Comey associate denies leaked memos contained classified information
Daniel Richman says he read portions of a single memo to a reporter.
-- A close friend to fired FBI Director James Comey denied today that the memos Comey gave him detailing his discussions with President Donald Trump contained any classified information.
"No [Comey] memos given to me had any classified markings," Professor Daniel Richman, a former federal prosecutor in Manhattan who is currently a professor at Columbia Law School, told ABC News.
Richman, whose Columbia biography says he is an adviser to Comey, said that in May -- shortly after his friend and colleague was fired by Trump -- he read portions of one memo to a New York Times reporter.
The statement contradicts claims made by Trump this morning, when he sent a tweet accusing Comey of breaking the law by leaking classified information: "James Comey leaked CLASSIFIED INFORMATION to the media. That is so illegal!"
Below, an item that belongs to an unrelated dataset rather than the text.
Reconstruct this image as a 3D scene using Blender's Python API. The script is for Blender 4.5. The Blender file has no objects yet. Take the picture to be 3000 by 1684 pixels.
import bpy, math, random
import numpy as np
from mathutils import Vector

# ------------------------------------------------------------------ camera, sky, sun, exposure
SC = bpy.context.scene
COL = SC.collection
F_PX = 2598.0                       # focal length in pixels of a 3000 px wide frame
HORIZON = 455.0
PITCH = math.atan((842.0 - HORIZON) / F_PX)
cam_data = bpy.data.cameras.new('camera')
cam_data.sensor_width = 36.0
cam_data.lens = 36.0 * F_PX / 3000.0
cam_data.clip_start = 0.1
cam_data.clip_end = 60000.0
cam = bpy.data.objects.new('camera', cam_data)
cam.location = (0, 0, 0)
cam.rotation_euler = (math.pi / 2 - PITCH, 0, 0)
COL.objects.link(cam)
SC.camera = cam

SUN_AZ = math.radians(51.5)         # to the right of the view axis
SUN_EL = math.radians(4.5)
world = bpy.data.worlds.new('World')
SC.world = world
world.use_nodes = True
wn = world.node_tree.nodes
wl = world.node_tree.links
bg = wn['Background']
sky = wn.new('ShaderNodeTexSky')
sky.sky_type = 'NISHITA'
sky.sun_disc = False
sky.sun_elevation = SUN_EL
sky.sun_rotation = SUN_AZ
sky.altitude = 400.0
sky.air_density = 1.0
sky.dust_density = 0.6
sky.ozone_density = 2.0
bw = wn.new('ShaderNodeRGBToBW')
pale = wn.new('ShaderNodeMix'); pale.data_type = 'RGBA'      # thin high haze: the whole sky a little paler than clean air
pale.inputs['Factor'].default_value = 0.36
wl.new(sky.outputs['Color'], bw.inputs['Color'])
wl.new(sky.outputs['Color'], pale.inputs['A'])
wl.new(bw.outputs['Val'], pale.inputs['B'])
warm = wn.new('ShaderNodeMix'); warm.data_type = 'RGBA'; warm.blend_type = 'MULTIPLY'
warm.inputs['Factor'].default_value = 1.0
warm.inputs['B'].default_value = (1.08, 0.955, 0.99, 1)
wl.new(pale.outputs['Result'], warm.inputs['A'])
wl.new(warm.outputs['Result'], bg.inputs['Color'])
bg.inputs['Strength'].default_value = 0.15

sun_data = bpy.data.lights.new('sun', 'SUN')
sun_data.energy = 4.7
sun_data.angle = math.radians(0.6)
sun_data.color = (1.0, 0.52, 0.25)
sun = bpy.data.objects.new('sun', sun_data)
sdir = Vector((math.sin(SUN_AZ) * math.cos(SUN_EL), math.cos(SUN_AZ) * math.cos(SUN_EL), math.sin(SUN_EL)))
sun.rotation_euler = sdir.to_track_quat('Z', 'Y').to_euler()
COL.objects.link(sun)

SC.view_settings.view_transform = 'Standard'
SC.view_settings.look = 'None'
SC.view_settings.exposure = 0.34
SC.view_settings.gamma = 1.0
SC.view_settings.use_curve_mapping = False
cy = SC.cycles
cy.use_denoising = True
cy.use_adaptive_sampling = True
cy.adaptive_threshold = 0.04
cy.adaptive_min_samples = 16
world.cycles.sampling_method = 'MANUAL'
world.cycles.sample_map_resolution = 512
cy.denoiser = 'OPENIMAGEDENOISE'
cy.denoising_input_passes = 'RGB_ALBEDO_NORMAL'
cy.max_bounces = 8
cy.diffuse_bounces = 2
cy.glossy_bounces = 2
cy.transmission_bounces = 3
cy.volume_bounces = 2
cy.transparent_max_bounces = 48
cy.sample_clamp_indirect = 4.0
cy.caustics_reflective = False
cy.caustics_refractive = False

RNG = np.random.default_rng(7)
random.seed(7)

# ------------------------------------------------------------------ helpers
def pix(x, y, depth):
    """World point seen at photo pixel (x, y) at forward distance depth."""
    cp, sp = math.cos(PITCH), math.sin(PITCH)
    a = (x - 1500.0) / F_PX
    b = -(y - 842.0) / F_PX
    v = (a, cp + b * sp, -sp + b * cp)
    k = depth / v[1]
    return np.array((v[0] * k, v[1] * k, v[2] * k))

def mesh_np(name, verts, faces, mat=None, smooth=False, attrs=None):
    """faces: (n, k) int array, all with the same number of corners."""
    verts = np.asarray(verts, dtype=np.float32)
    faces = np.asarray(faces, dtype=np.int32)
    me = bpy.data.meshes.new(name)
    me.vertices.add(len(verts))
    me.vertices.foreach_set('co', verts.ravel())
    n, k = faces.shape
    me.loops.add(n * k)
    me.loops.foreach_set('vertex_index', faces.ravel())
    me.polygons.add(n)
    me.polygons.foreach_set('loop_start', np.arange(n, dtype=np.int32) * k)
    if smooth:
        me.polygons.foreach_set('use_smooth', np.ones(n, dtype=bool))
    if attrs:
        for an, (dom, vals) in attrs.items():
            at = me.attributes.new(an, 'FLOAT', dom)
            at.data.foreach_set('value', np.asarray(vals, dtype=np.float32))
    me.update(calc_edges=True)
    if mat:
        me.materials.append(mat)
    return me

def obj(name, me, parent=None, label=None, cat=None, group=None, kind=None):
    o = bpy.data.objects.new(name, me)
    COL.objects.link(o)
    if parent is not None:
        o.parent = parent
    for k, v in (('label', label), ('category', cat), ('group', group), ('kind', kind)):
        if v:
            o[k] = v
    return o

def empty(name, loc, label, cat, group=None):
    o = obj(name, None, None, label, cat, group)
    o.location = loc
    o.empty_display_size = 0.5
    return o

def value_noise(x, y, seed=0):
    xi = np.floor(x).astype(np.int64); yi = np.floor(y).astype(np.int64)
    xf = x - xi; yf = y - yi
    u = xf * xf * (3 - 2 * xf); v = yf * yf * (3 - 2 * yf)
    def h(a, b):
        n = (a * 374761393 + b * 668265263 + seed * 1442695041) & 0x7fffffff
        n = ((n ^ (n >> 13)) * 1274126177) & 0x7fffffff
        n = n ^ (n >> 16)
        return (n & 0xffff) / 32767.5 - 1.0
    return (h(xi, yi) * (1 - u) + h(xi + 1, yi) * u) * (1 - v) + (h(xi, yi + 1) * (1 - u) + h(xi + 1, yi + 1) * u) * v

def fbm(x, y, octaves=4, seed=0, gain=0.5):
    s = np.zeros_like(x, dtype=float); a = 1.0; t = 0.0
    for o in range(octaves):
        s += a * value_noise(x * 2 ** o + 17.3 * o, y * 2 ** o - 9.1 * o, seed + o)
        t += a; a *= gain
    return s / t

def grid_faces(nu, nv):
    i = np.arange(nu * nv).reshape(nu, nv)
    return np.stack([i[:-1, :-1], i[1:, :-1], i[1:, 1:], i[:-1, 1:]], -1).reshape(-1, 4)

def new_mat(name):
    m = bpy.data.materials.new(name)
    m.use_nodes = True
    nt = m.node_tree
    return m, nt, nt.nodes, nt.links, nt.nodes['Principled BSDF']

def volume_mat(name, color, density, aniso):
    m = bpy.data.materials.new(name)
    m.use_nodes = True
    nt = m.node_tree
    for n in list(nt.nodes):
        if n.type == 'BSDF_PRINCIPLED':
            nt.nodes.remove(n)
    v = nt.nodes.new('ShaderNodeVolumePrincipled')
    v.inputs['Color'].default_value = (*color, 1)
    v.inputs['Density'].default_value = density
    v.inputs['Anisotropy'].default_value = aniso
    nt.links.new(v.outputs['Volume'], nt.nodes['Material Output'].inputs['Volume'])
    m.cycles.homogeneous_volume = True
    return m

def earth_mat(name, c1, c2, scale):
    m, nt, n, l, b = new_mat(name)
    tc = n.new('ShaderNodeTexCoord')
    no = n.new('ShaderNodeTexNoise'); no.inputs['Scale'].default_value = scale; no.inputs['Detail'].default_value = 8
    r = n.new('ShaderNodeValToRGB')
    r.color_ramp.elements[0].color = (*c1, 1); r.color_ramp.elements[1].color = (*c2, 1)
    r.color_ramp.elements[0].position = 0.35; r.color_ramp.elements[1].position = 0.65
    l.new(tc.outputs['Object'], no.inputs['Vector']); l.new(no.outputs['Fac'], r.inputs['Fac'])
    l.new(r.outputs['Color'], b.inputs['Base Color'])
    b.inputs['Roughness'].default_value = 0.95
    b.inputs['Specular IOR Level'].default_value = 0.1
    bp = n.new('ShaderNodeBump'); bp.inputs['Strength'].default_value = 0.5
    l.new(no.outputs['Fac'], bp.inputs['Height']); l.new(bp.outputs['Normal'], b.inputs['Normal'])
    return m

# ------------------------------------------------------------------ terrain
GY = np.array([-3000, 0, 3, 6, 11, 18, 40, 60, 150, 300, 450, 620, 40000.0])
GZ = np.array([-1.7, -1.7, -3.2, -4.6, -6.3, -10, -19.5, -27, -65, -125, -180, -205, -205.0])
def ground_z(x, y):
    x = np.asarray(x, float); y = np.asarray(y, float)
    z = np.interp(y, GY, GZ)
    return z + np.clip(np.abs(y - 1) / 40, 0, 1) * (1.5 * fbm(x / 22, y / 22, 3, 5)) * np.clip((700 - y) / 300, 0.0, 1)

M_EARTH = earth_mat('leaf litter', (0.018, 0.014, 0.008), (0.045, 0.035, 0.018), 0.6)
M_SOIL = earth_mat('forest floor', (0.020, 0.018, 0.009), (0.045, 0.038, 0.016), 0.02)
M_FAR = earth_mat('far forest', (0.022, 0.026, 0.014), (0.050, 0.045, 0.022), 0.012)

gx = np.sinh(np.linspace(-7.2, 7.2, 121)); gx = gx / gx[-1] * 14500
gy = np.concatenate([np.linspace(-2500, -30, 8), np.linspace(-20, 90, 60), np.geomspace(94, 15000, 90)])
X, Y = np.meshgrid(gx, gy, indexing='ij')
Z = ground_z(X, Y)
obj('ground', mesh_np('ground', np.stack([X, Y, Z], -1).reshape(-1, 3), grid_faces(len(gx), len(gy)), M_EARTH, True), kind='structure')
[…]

That memo was among those Comey wrote after a private conversation with Trump in which Comey says the president asked him to stop the FBI’s investigation of Michael Flynn, who resigned as national security adviser amid questions about incomplete accounts of his contacts with Russian officials. Comey recently testified that Trump told the FBI director that he hoped he would find a way of "letting Flynn go.”
Richman said in June that he had turned over all “relevant materials” to investigators, but The Hill reported today that some of Comey's memos contained classified information at the "confidential" or "secret" level and suggested those could have been among the notes he gave to Richman to leak to the news media in order to force the appointment of a special counsel.
Days after The New York Times first revealed the existence of the Comey memos, Deputy Attorney General Rod Rosenstein appointed former FBI Director Robert Mueller as special counsel to independently investigate Russian active measures to influence the 2016 election, including the possibility that Trump campaign officials colluded with Russian agents to damage their Democratic opponent Hillary Clinton.
Richman insisted, however, that the disclosure was limited to a single memo that did not contain classified information.
"The substance of one memo I read to the Times,” Richman told ABC News. “And there were no classified markings on it.”